A la fin du cours, vers 15h30, je reçois un message de l’amie à qui je fais passer le questionnaire à 16h30, me disant qu’elle était disponible. Je change de salle pour l’appeler. La passation prend plus de temps que prévu (45min au lieu de 30) car nous prenons des nouvelles l’une de l’autre. J’ai été surprise par certaines de ses réponses concernant ses habitudes et sa vision de l’épidémie, bien que ses réponses soient assez cohérentes avec ce que je sais d’elle. Je fais passer dans la foulée (et en retard) le questionnaire à une autre personne, toujours par téléphone. Je ne connais pas beaucoup la deuxième enquêtée car je ne l’ai jamais rencontré, nos chemins se sont croisés sur Twitter où nous discutons occasionnellement d’intérêts que nous avons en communs. La passation ne dure que 25min cette fois. Pendant ma conversation avec elle, Sophie et Alissia passent me dire au revoir. Je rejoins Bruno dans la salle d’étude.
A 17h, j’assiste à une réunion sur l’accompagnement des jeunes pendant le confinement. Je prends en note ce que je trouve pertinent pour le jeune que j’accompagne. Je n’aime pas beaucoup assister à leurs réunions car cela me prend toujours du temps quand j’en ai le moins, mais elles sont obligatoires et je ne peux nier qu’elles sont d’une certaine aide.
A 18h, j’enchaine avec un autre cours. A ce stade, je suis extrêmement fatiguée, d’autant plus que je dors très mal depuis quelque temps, et mon dos me lance. Je rédige mon compte rendu de la passation de questionnaire en attendant que le cours démarre, et le fini pendant le temps de réflexion sur les remarques que l’on peut adresser au questionnaire (ce qui tombe bien car c’est aussi le sujet du compte rendu). J’éprouve un certain sentiment de frustration car je n’arrive pas à prendre la parole. Je fini par opter pour une participation par le chat de BBB. Il me reste encore une heure à tenir. Bruno a fini de travailler et s’en va. Je décroche régulièrement du cours, et suis distraite par une conversation Messenger.
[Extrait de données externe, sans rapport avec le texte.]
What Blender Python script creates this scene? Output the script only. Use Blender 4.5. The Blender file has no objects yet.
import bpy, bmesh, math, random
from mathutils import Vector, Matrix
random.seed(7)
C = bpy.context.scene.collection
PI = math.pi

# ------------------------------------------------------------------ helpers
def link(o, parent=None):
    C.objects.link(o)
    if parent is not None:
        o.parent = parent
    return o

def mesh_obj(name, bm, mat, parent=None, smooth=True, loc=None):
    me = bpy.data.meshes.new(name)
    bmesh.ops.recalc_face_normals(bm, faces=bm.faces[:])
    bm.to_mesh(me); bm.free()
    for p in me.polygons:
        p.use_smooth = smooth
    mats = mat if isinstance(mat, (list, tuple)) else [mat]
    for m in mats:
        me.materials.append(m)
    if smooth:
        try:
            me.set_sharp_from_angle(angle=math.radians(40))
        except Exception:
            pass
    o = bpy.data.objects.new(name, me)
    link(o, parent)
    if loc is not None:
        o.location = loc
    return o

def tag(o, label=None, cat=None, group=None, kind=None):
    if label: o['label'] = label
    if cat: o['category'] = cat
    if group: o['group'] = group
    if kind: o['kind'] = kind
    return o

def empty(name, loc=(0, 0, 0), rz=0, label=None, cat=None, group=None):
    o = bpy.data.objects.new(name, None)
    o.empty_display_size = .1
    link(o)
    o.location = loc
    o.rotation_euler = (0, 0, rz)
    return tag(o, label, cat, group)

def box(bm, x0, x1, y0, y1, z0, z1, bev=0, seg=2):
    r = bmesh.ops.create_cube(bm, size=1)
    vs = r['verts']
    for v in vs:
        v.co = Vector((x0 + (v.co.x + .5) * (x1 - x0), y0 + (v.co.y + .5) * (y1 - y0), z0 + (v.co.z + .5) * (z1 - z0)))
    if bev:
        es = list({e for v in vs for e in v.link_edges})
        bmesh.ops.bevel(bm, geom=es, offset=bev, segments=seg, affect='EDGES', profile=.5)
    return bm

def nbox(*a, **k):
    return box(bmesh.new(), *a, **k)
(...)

J’ai le sentiment que ma journée a été totalement improductive. Je n’ai pas beaucoup travaillé mes cours, et j’ai un examen demain que j’échouerai certainement.
Le cours terminé, je désinfecte la salle et éteint les lumières, puis préviens de mon départ pour que M. S il ferme la salle. Il me questionne sur la prochaine fois que je fini à 20h puis me souhaite une bonne soirée. Je descends les 3 étages qui me séparent de la sortie et m’assied sur un banc devant le patio pour fumer une cigarette.
Je rentre de la fac, ferme la porte d’entrée (à clé), monte les escaliers avec mon vélo, rentre chez moi et m’allonge sur mon lit. Je passe un peu de temps sur mon téléphone. J’ai faim, mais pas l’énergie de chauffer des restes. Je me contente de manger deux barres de chocolat et un sandwich au fromage. Je commence à somnoler mais ne veux pas me coucher tout de suite car j’ai du travail en attente pour le reste de la semaine. Mais la fatigue m’empêche de faire quoi que ce soit de toutes façons. Je me resigne et vais dans la salle de bain retirer mes lentilles, me brosser les dents, laver mon visage, puis me met en pyjama et me couche à 21h. Il me faudra tout de même attendre une bonne heure avant de finalement m’endormir.